Small Pro stole Chris Traeger’s girl
As of late, my mind has been preoccupied with probability, with randomness. This all started 2 or 3 years ago when I picked up a book called “The Drunkard’s Walk: How Randomness Rules Our Lives,” in which author Leonard Mlodinow “vividly demonstrates how our lives are profoundly informed by chance … and how everything from wine ratings and corporate success to school grades and political polls are less reliable than we believe.” Last Tuesday, while the club was going up, I was at work when I realized that 4 of my 10 coworkers were all wearing the exact same shade of blue shirt. Sure, one guy wears the same shirt every single day, but what about the other three? I did the math and concluded that the chance of that occurring was 0.000729 (based on my interviews with estimates of said coworkers regarding their laundry cycles). 7.29 × 10-6. That’s a small ass number, dog. Fuck.

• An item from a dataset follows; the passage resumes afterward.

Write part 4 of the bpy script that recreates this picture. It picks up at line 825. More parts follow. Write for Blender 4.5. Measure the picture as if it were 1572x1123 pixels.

I know what you’re probably thinking … “give me some of what he’s drooping off,” but hear me out. In curating this summer mixtape, I came to appreciate DJ’s a whollle lot more. When you push the play button on any random mix, you are listening to something that is mindbogglingly rare and special. I’m not 100% sure why some of the songs I chose remind me of summer; some of them actually didn’t initially, but work perfectly in this new context. But here’s the thing: NOBODY else would have picked these 22 songs, let alone put them in the order that you are about to experience them. It’s like Dr. Manhattan says in The Watchmen: “thermodynamic miracles … events with odds against so astronomical they’re effectively impossible; and yet, in each human coupling, a thousand million sperm vie for a single egg … and of that union, it was you, only you that emerged. To distill so specific a form from that chaos of improbability, like turning air to gold, that is the crowning unlikelihood. The thermodynamic miracle.”
I guess what I’m trying to say is … even though you or I will probably never witness air turning into gold, we can still marvel and appreciate the might-as-well-be-miracles we DO witness all the time. Like yourself. Or multiple coworkers wearing the same color shirt on the same day. Or this mixtape.
Just my thoughts, man … right or wrong; just what I was feelin’ at the time.